I don't feel I've spent any time at the wheel or in my studio at all for the past month or so.  But amazingly, there's new art in there.  Mugs.  Vases. Wine Caddies.  Plates.  Even a new mask.
I felt like all I'd done was clean closets, organize and recycle.

But I guess I haven't just been getting rid of the old.  I've been creating something new.







Thursday, August 13, 2015

As The Wheel Turns: New Work without Working?


It's been almost a month since I've spent any real time at my wheel or in my studio, for that matter.  So, you'd think I'd have little to show for my creative avoidance but that's not the case.

Surprise...my studio shelves are filling up again.  It's time to bisque!

How did that happen?  Believe me, when I went back in there this week, I couldn't believe my eyes.  I have five full shelves of new work.  Plus 10 other pieces to the left that are waiting to be under glazed.  Some of it are hand built pieces I did a month or so ago.  Some are thrown pieces that were made two or so at a time over the last month.  Some I made yesterday.

I thought I was in a creative slump but maybe I've worked through it.  Literally.

Maybe pushing myself less and putting less pressure on production has actually produced more work.  I have big bowls with newly painted designs.  A bowl and a cup where I decided to use my old watercolor skills and try a wet into wet approach with the underglazes.  I have new sculptures and new jars waiting for the kiln.

Could working less actually produce more work?

This is so contrary to the way I've lived my life so far.  I've always prided myself on being a hard worker no matter what work was put before me.  From copywriting and broadcast producing to parenting and art making, I've worked hard, made lists, pushed and met deadlines.  

But maybe I'm tired of pushing myself and there was a creative rebellion happening. Underneath my creative slump, there was a new force gathering strength and sneaking into my studio to play instead of produce, create instead of construct and relax at the wheel.

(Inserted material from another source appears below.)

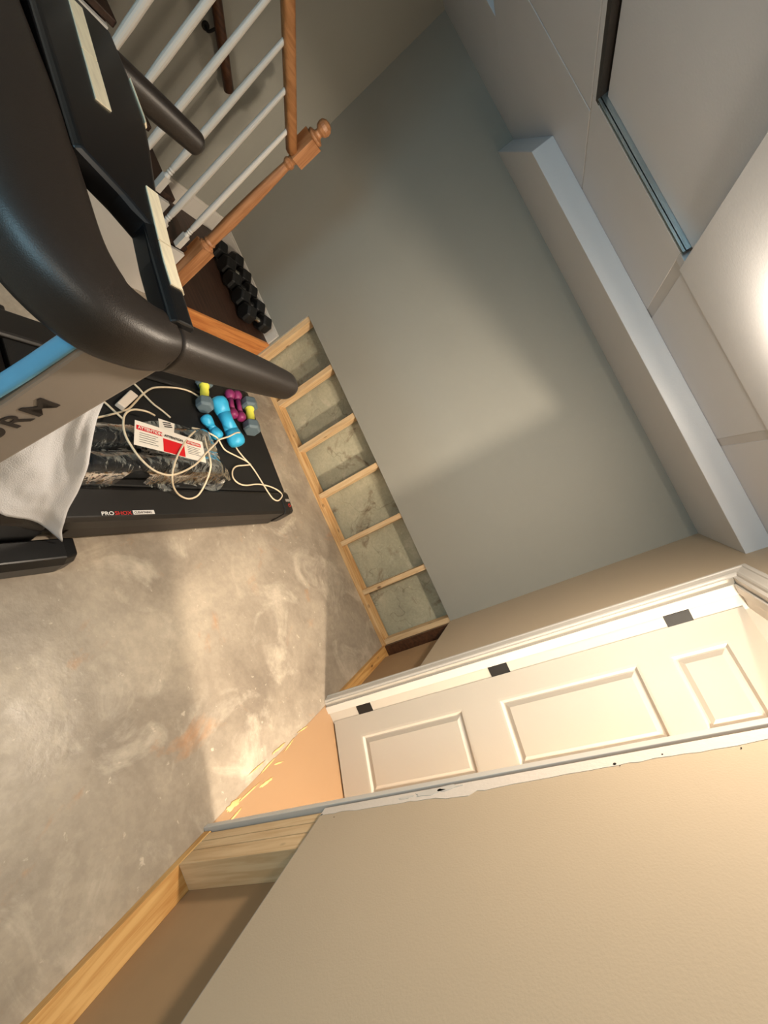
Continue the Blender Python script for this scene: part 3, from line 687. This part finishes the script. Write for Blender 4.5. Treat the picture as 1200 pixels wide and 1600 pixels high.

Yesterday, I sat down and just felt the clay in my hands with no specific objects in mind.  
When I stopped, I had thrown 4 mugs and a bowl.  And discovered a new way to trim the mugs giving them a new curvier shape.

Voila! Maybe work doesn't have to be worked at so hard ever again.

 

Thursday, September 18, 2014

As The Wheel Turns: Goofing around pays off.




I take my work seriously.  Very seriously.  Ok, maybe too seriously.  So sometimes, it's important to put in some serious goofing around time.  
This week, I unloaded a glaze load from the kiln.  Loaded another load with greenware, bisque fired it and unloaded it.  I have shelves filled with finished pieces, pieces to be glazed and others waiting to be bisque fired.  With my shelves filled up, there's no room for a normal week of thrown work. 

Instead of focusing on throwing my usual mugs, vases and bowls, I experimented.  I rolled out a slab and created a handbuilt jar.  I rolled out coils into branches and gingko leaves, attaching them all around the jar.  I cut out a lid, put on a handle and more leaves. 

Hand-building with clay is a lot like going back to kindergarten for me.  Remember the brightly, colored play-dough?

But wheel throwing is so peaceful, if I go too long without it, I get cranky.  So this week, I decided to combine my kindergartner with my adult artist by throwing two halves of a vase on the wheel and using hand-building to put it together.  Of course, I couldn't resist adding a layer of heart-shaped leaves and whimsical dots.

know this sounds like a lot of serious work.  But it wasn't, really.

Without the expectation or need to fill the shelves, I could goof off. Get out the clay and just play.  I goofed around, had fun and discovered some new ideas for more pieces.